The Iowa Attorney General's Consumer Protection Division continues to pioneer strategies to thwart telemarketing fraud - including going after U.S. companies that "assist and facilitate" fraudulent companies operating out of Canada. Miller's office has seized thousands of pieces of mail coming to Iowa commercial mail "drop-box" sites, mail allegedly used by con-artists to build lists of persons vulnerable to telemarketing schemes -- most often older persons.

Last month, Miller's office filed a lawsuit alleging a Phoenix company "facilitated consumer fraud" by enabling deceptive telemarketers to automatically withdraw money from people's bank accounts without the victims' permission or approval. Bank account debiting is the preferred method for fraudulent telemarketers to obtain people's money, according to FTC complaint data for the first half of this year. Almost half of FTC telemarketing complaints (46 percent) reported payments taken by bank account debit, compared to 18 percent by credit card, the next highest category.
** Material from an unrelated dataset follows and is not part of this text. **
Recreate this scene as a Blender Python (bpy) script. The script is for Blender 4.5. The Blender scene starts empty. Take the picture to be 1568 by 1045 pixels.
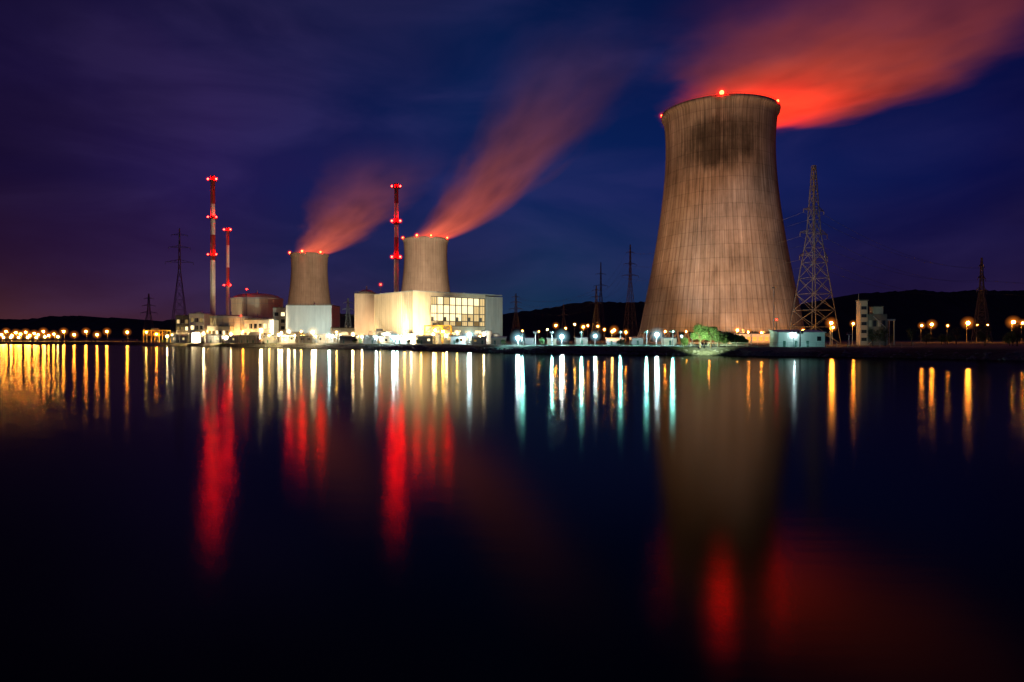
import bpy, math, random
import numpy as np
from mathutils import Vector, Matrix
random.seed(7)
F = 1045.0           # focal length in image pixels; objects are placed from image coordinates and depth
EYE = 6.0            # eye height above the river
G = 3.2              # ground level of the plant above the river
def wx(px, d): return (px - 784.0) / F * d
def wz(py, d): return EYE + (520.0 - py) / F * d
def lin(c):
    o = []
    for v in c:
        v = v / 255.0
        o.append(v / 12.92 if v <= 0.04045 else ((v + 0.055) / 1.055) ** 2.4)
    return tuple(o) + (1.0,)

# ------------------------------------------------------------------ materials
def new_mat(name):
    m = bpy.data.materials.new(name); m.use_nodes = True
    nt = m.node_tree; nt.nodes.clear()
    out = nt.nodes.new('ShaderNodeOutputMaterial')
    return m, nt, out
def N(nt, typ, **kw):
    n = nt.nodes.new(typ)
    for k, v in kw.items(): setattr(n, k, v)
    return n
def math_n(nt, op, a, b=None, c=None, clamp=False):
    n = nt.nodes.new('ShaderNodeMath'); n.operation = op; n.use_clamp = clamp
    for i, v in enumerate((a, b, c)):
        if v is None: continue
        if isinstance(v, (int, float)): n.inputs[i].default_value = v
        else: nt.links.new(v, n.inputs[i])
    return n.outputs[0]
def ramp(nt, fac, stops, interp='LINEAR'):
    r = nt.nodes.new('ShaderNodeValToRGB'); r.color_ramp.interpolation = interp
    el = r.color_ramp.elements
    while len(el) > 1: el.remove(el[-1])
    el[0].position = stops[0][0]; el[0].color = stops[0][1]
    for p, c in stops[1:]:
        e = el.new(p); e.color = c
    nt.links.new(fac, r.inputs[0])
    return r.outputs[0]
def surf(name, c1, c2=None, scale=0.3, rough=0.85, metal=0.0, bump=0.0, streak=False):
    m, nt, out = new_mat(name)
    b = N(nt, 'ShaderNodeBsdfPrincipled')
    b.inputs['Roughness'].default_value = rough
    b.inputs['Metallic'].default_value = metal
    c2 = c2 or tuple(v * 0.7 for v in c1[:3])
    tc = N(nt, 'ShaderNodeTexCoord')
    mp = N(nt, 'ShaderNodeMapping')
    if streak: mp.inputs['Scale'].default_value = (1, 1, 0.15)
    nt.links.new(tc.outputs['Object'], mp.inputs['Vector'])
    n = N(nt, 'ShaderNodeTexNoise'); n.inputs['Scale'].default_value = scale
    n.inputs['Detail'].default_value = 6; n.inputs['Roughness'].default_value = 0.65
    nt.links.new(mp.outputs[0], n.inputs['Vector'])
    col = ramp(nt, n.outputs['Fac'], [(0.3, tuple(c2[:3]) + (1,)), (0.7, tuple(c1[:3]) + (1,))])
    nt.links.new(col, b.inputs['Base Color'])
    if bump:
        bp = N(nt, 'ShaderNodeBump'); bp.inputs['Strength'].default_value = bump
        bp.inputs['Distance'].default_value = 0.3
        nt.links.new(n.outputs['Fac'], bp.inputs['Height'])
        nt.links.new(bp.outputs[0], b.inputs['Normal'])
    nt.links.new(b.outputs[0], out.inputs[0])
    return m
def emis(name, col, s):
    m, nt, out = new_mat(name)
    e = N(nt, 'ShaderNodeEmission'); e.inputs[0].default_value = tuple(col) + (1,)
    e.inputs[1].default_value = s
    nt.links.new(e.outputs[0], out.inputs[0])
    return m
def glow_shell(name, col, s, p=4.0):
    # lamp glow imitated by an emissive see-through shell, brightest towards the middle
    m, nt, out = new_mat(name)
    g = N(nt,'ShaderNodeNewGeometry'); d = N(nt,'ShaderNodeVectorMath', operation='DOT_PRODUCT')
    nt.links.new(g.outputs['Normal'], d.inputs[0]); nt.links.new(g.outputs['Incoming'], d.inputs[1])
    ab = math_n(nt,'ABSOLUTE', d.outputs['Value'])
    k = math_n(nt,'ADD', math_n(nt,'MULTIPLY', math_n(nt,'POWER', ab, p), s*.22), math_n(nt,'MULTIPLY', math_n(nt,'POWER', ab, p*6), s))
    e = N(nt,'ShaderNodeEmission'); e.inputs[0].default_value = tuple(col)+(1,); nt.links.new(k, e.inputs[1])
    t = N(nt,'ShaderNodeBsdfTransparent'); a = N(nt,'ShaderNodeAddShader')
    nt.links.new(e.outputs[0], a.inputs[0]); nt.links.new(t.outputs[0], a.inputs[1]); nt.links.new(a.outputs[0], out.inputs[0])
    try: m.cycles.emission_sampling='NONE'
    except Exception: pass
    return m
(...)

The Iowa lawsuit against "Teledraft, Inc." was filed in U.S. District Court in Des Moines.

"We are doing our part here to fight back," Miller said. "It is very encouraging to have U.S. and international agencies focusing on the cross-border problem of telemarketing fraud."
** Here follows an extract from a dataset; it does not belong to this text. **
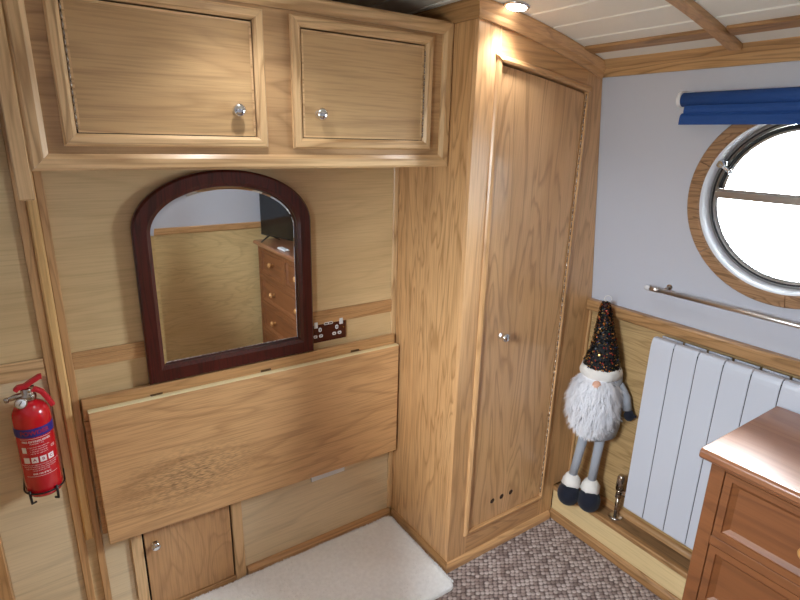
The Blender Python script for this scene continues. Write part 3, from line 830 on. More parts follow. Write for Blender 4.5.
# ---- radiator
rd = thing('panel_radiator', 'white ribbed aluminium radiator on the right wall behind the pine chest', 'radiator', (0.645, -1.1, 0.25))
RY0 = -0.723; PW = 0.0818; NS = 11; RZ0, RZ1 = 0.248, 0.957; RX = 0.602
for k in range(NS):
    ya = RY0-k*PW-0.0012; yb = RY0-(k+1)*PW+0.0012
    # slightly curved front plate with returned edges
    mb = MB(); n = 8; pts = []
    prof = [(0.0, 0.0015), (0.02, 0.0003), (0.2, 0.0), (0.8, 0.0), (0.98, 0.0003), (1.0, 0.0015)]
    out = [(ya+(yb-ya)*t, RX+d) for t, d in prof]
    inn = [(yb+0.001, RX+0.030), (ya-0.001, RX+0.030)]
    poly = out+inn
    zs = [(RZ0, 0.010), (RZ0+0.010, 0.0), (RZ1-0.050, 0.0), (RZ1-0.032, 0.0007), (RZ1-0.018, 0.0025), (RZ1-0.009, 0.005), (RZ1-0.003, 0.0085), (RZ1, 0.013)]
    v = []; q = len(poly)
    for z, dx in zs:
        for i, (y, x) in enumerate(poly): v.append((x+(dx if i < len(out) else 0), y, z))
    fs = []
    for i in range(len(zs)-1): fs += [(i*q+j, i*q+(j+1) % q, (i+1)*q+(j+1) % q, (i+1)*q+j) for j in range(q)]
    fs += [tuple(range(q))[::-1], tuple((len(zs)-1)*q+j for j in range(q))]
    mb.add(v, fs)
    sc = mb.build('section', M['radiator'], rd)
    if k < NS-1: MB().box(RX+0.0025, RX+0.031, yb-0.0024, yb-0.0001, RZ0+0.012, RZ1-0.014).build('gap_shade', M['gap_shade'], sc)
    ym = (ya+yb)/2
    mb = MB().box(RX+0.030, RX+0.068, ym-0.010, ym+0.010, RZ0+0.012, RZ1-0.012)
    mb.box(RX+0.033, RX+0.035, ya-0.004, yb+0.004, RZ0+0.03, RZ1-0.010).box(RX+0.042, RX+0.044, ya-0.004, yb+0.004, RZ0+0.03, RZ1-0.006)
    mb.box(RX+0.064, RX+0.068, ya-0.003, yb+0.003, RZ0+0.01, RZ1-0.004)
    mb.box(RX+0.0315, RX+0.040, ym-0.020, ym+0.020, RZ1-0.030, RZ1-0.010).box(RX+0.046, RX+0.062, ym-0.020, ym+0.020, RZ1-0.030, RZ1-0.008)
    mb.build('fins', M['radiator'], sc)
for mz in (0.31, 0.90): MB().tube([(0.640, RY0-NS*PW+0.01, mz), (0.640, RY0-0.010, mz)], 0.016, 16).build('manifold', M['radiator'], rd)
for by in (RY0-0.12, RY0-0.75): MB().box(0.6705, 0.691, by, by+0.03, 0.80, 0.84).build('wall_bracket', M['rad_gap'], rd)
# valve and pipe at the left foot
vx, vy = 0.648, -0.672
mb = MB().tube([(vx, vy, 0.285), (vx, vy, 0.340), (vx, vy, 0.350)], [0.0155, 0.0145, 0.010], 20)
mb.tube([(vx, vy, 0.262), (vx, vy, 0.285)], 0.010, 16).tube([(vx, vy, 0.248), (vx, vy, 0.264)], 0.0135, 6, smooth=False)
mb.tube([(vx, vy, 0.276), (0.642, RY0-0.004, 0.290)], 0.009, 14).tube([(vx, vy-0.02, 0.278), (vx, vy-0.036, 0.282)], 0.0135, 6, smooth=False)
vl = mb.build('valve', M['steel'], rd)
MB().tube([(vx, vy, 0.157), (vx, vy, 0.250)], 0.0075, 16).build('pipe', M['steel'], vl)
MB().lathe([(0.0, 0.003), (0.012, 0.006), (0.024, 0.004), (0.027, 0.0), (0.0, 0.0)], (vx, vy, 0.1555), (0, 0, 1), 28).build('pipe_collar', M['chrome'], vl)

# ---- rod under the window
rp_ = thing('curtain_rod', 'thin nickel rod with a clear end cap mounted below the porthole', 'rod', (0.646, -1.05, 1.118))
rx, rz = 0.641, 1.118
MB().tube([(rx, -0.668, rz), (rx, -1.42, rz)], 0.0078, 16).build('tube', M['rodm'], rp_)
MB().tube([(rx, -0.668, rz), (rx, -0.700, rz)], 0.0095, 16).build('end_collar', M['rodm'], rp_)
MB().lathe([(0.0, 0), (0.008, 0.001), (0.0095, 0.008), (0.0095, 0.016), (0.006, 0.022), (0.0, 0.023)], (rx, -0.668, rz), (0, 1, 0), 20).build('end_cap', M['clear'], rp_)
for yy in (-0.717, -1.385):
    mb = MB().tube([(hull(rz+0.014)-0.0005, yy, rz+0.012), (rx+0.012, yy, rz+0.010), (rx+0.002, yy, rz+0.006)], 0.0035, 10)
    mb.tube([(hull(rz+0.012)-0.0005, yy, rz+0.012), (hull(rz+0.012)-0.004, yy, rz+0.012)], 0.010, 16)
    mb.build('bracket', M['steel'], rp_)

# ---- roller blind
rb = thing('roller_blind', 'royal blue fabric blind rolled up above the round window', 'blind', (0.58, -1.05, 1.70))
BY0, BY1 = -0.714, -1.40
mb = MB().tube([(0.572, BY0, 1.740), (0.572, BY1, 1.740)], 0.0205, 28); mb.build('fabric_roll', M['blue'], rb)
def fold(pts, ya, yb, name, th=0.0025):
    mb = MB(); poly = pts + [(x+th, z+th*0.2) for x, z in reversed(pts)]
    mb.prism(poly, lambda u, v, t: (u, t, v), ya, yb, smooth=False); mb.build(name, M['blue'], rb)
fold([(0.5585, 1.722), (0.5555, 1.712), (0.5560, 1.703), (0.562, 1.696), (0.5735, 1.694)], BY0-0.014, BY1, 'fabric_fold')
fold([(0.5735, 1.702), (0.560, 1.699), (0.5545, 1.692), (0.5530, 1.679), (0.5535, 1.667), (0.566, 1.667), (0.575, 1.671)], BY0-0.006, BY1, 'fabric_fold')
for yy, s_ in ((BY0, 1), (BY1, -1)):
    mb = MB().tube([(0.572, yy+s_*0.0005, 1.742), (0.572, yy+s_*0.012, 1.742)], 0.0235, 24)
    hx = hull(1.742)
    mb.box(0.572, hx-0.003, yy+s_*0.002, yy+s_*0.010, 1.722, 1.764)
    mb.box(0.586, 0.5945, yy-0.02, yy+0.014, 1.722, 1.764)
    mb.build('end_bracket', M['plastic'], rb, bevel=0.001)

# ================================================================== downlights
for i, (lx, ly) in enumerate(((0.087, -0.457), (-0.68, -0.46), (0.087, -1.88), (-0.68, -1.88))):  # the rear pair is unseen, added to light the cabin
    nrm = Vector((-0.31*(lx+0.38), 0, -1)).normalized()
    c = Vector((lx, ly, ceilz(lx)-0.0008))
    t = thing('downlight', ('lit round ceiling spotlight in front of the wardrobe top', 'round ceiling spotlight in front of the overhead cupboard',
                            'unseen ceiling spotlight added for light near the rear wall, window side', 'unseen ceiling spotlight added for light near the rear wall, far side')[i],
              'light', c, 'ceiling spotlights')
    mb = MB(); mb.lathe([(0.0, 0.0), (0.038, 0.0), (0.038, 0.003), (0.034, 0.006), (0.027, 0.005), (0.025, 0.002), (0.0, 0.002)], c, nrm, 32)
    mb.build('bezel', M['chrome'], t)
    mb = MB(); mb.lathe([(0.0, 0.0085), (0.018, 0.0082), (0.0285, 0.0065), (0.0, 0.0022)], c, nrm, 32)
    mb.build('lens', M['lamp'], t)
    l = bpy.data.lights.new('spotlight_beam', 'SPOT'); l.energy = LAMP_POWER; l.spot_size = math.radians(115); l.spot_blend = 0.8
    l.shadow_soft_size = 0.02; l.color = (0.95, 0.97, 1.0)
    o = bpy.data.objects.new('beam', l); COL.objects.link(o); o.parent = t
    o.location = nrm*0.03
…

Miller encouraged any telemarketing fraud victims to contact the Iowa Consumer Protection Division by calling 515-281-5926 or 888-777-4590 (toll-free), or by writing to the Division at the Hoover Building, Des Moines, Iowa 50319.

Miller said his office is aware of many Iowans who have lost tens of thousands of dollars to telemarketing fraud, and some who lost life savings of hundreds of thousands of dollars.
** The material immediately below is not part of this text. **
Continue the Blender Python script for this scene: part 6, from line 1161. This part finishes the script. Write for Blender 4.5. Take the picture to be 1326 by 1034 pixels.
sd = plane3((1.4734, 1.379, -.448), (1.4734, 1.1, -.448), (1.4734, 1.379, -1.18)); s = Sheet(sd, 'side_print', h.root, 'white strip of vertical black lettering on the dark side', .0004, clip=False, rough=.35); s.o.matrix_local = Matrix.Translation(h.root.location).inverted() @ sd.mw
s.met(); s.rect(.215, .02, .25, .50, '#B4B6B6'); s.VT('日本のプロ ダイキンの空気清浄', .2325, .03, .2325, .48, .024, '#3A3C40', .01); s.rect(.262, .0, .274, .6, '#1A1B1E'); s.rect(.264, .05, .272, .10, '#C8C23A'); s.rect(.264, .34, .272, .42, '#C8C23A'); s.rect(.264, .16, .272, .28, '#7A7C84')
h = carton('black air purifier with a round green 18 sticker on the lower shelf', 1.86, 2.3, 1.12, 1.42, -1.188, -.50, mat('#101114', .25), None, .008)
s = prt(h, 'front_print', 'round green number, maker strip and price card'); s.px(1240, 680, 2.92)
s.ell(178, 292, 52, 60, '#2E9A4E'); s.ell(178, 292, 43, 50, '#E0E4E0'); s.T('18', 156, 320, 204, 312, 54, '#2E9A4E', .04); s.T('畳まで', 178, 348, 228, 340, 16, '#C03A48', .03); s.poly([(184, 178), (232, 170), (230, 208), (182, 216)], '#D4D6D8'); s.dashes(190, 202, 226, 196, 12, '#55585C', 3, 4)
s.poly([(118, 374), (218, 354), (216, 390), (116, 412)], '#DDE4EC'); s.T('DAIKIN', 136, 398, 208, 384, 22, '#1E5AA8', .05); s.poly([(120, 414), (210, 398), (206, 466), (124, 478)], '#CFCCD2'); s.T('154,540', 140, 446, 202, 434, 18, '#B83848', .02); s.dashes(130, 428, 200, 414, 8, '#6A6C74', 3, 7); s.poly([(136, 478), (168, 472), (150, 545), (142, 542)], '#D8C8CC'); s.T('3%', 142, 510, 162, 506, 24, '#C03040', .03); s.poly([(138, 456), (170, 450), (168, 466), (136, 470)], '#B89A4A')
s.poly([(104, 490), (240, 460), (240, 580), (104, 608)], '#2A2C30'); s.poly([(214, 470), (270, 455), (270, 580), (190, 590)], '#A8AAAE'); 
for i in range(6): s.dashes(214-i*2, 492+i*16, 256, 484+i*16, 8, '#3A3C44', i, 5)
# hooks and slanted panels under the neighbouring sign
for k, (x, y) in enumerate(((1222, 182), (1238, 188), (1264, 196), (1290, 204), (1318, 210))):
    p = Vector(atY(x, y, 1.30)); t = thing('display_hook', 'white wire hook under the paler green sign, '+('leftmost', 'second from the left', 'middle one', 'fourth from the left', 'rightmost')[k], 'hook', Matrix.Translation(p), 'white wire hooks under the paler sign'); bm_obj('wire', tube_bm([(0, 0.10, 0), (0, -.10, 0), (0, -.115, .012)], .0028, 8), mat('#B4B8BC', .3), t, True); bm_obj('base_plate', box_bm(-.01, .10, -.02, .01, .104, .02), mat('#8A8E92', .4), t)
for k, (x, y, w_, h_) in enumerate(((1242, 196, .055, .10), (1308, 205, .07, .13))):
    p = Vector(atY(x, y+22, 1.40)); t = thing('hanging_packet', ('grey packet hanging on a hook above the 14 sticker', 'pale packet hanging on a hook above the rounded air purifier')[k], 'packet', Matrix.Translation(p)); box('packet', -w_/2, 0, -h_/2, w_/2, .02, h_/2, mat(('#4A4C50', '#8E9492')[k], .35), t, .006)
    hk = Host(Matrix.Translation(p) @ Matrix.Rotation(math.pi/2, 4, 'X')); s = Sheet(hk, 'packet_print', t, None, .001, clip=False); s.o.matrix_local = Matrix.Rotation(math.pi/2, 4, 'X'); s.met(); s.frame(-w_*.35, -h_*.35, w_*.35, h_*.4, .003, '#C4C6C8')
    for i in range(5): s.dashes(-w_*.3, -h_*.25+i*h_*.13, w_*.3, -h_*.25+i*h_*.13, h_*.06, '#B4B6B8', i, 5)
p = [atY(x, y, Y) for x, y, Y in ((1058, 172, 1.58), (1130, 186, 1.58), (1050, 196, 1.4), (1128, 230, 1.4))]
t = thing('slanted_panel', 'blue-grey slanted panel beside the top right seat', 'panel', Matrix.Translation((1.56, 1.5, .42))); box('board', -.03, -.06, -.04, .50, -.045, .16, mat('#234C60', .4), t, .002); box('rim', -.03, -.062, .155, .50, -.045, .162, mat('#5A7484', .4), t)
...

Miller offered several basic tips to help people avoid telemarketing fraud:

  • Just hang up. Don't be so polite if you suspect a scam.
  • Resist high pressure. Con-artists want you to send money before you think.
  • Take your time. Insist on written information in advance. Avoid promotions that demand immediate payment, especially by cashier's check, courier service, or wiring money.
  • Never pay for a "prize." Phony prizes are the number one hook for scams.
  • Keep your accounts private. Don't give out bank account or credit card numbers unless you know who you are dealing with.
  • Check your bank account statements every month, and notify your bank of any unauthorized or suspicious charges.
  • Register for the "Do Not Call" list at 1-888-382-1222, or at

U.S. officials said today in Washington that "Operation Roaming Charge" has resulted in the arrest of more than 100 persons in the U.S. and 35 arrests in other countries. The project involved coordination among many state attorneys general; the Postal Inspection Service; U.S. Attorneys' offices nationwide; criminal, civil and tax divisions of the U.S. Department of Justice; many FBI field divisions; the Federal Trade Commission; the Royal Canadian Mounted Police; and many other federal, state, local and foreign law enforcement and regulatory agencies.